著者
岡部 沙麗 元木 康介
出版者
日本消費者行動研究学会
雑誌
消費者行動研究 (ISSN:13469851)
巻号頁・発行日
pp.202410.005, (Released:2023-12-20)
参考文献数
44

近年、社会的・学術的に性的マイノリティに関する研究の重要性は増している。性的マイノリティとは、性的指向や性自認におけるマイノリティを指し、レズビアン、ゲイ、バイセクシャル、トランスジェンダー、クィアなどが含まれる。
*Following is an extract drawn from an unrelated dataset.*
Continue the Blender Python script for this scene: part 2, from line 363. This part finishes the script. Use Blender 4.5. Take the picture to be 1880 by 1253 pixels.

消費者行動研究においても、多様性・公平性・包括性の観点から、性的マイノリティは注目を集めている。本稿は、性的マイノリティに関する近年の消費者行動研究を体系的にレビューすることで、最新研究動向と今後の方向性を示す。既存研究は、性的マイノリティ消費者に関する研究、性的マイノリティが登場するマーケティング刺激に関する研究に大別できる。前者の研究群では、異性愛者と比較した性的マイノリティ特有の消費者行動が扱われている。後者の研究群では、広告を主な題材として、異性愛と比較した同性愛イメージの影響を検討している。今後の研究展望として、多様な性的マイノリティ・異性愛消費者と性的マイノリティ消費者の相互作用・広告以外のマーケティング活動における性的マイノリティ・中長期的な影響等が挙げられる。